To try and recount the paths I have walked in these last few weeks on the matter of love would be too much…too many different circumstances and threads of thought and voices God has used, even the silent ones. And He is far from done. However, I think I finally believe and embrace, using the adapted words of Eugene Peterson from his book Practice Resurrection (I cannot remember his exact wording), that only those who have come to the place of realizing they cannot love, have a chance at offering love to others.
My own words come back to haunt me…ministry is the overflow of Christ in you. I write this, I teach it, I say it to others. Only now am I really beginning to grasp what I have to this point seen as through a dirty window, though it has been right in front of me, and on my tongue. The only real ministry is Christ’s love poured out through me in the overflow.
As I think about loving generously, I realize that such loving is not about abundance for others but submission to others. It is not about all that I have to give, but what do people need and what can they receive. It calls for me to bring an attentive love to them – a love that is more about knowing than being known; a love that is about discerning who they really are, how they have been shaped and formed by God through design and life experiences and receiving such as my invitation to learn to love in new ways. It is about confronting the illusions I create in place of the real person, so often done so that they fit my life script neatly instead of letting their presence challenge that script and perhaps even force me to rewrite it.
I read John the apostle’s words the other day, “Greater love has no one than this, that he lay down his life for his friends.”
For me, that means laying down the narrative of my life that explains all that has shaped me, that I have carefully crafted in order to make sense of who I am and what I have experienced, especially in times of wounding (by me or against me), and making room for God to tell his story through me. I have to let go of that default story that I fall back on everytime I feel a need to protect myself, justify myself, explain myself, uphold my dignity.
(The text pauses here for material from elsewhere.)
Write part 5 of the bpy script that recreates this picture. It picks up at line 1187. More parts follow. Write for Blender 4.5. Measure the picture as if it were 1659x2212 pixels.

Too often it gets in the way of seeing things differently, trying life differently, engaging in relationship with healthy boundaries that are designed, not to keep me safe, but to free me to generously welcome and nurture others.
Such laying down requires trusting in the generous love of God in Christ, that He will meet my need, soothe my pain, make up for my losses, and give me reason to celebrate – all of which will inevitably come as I live out His love for the other’s sake and not my own.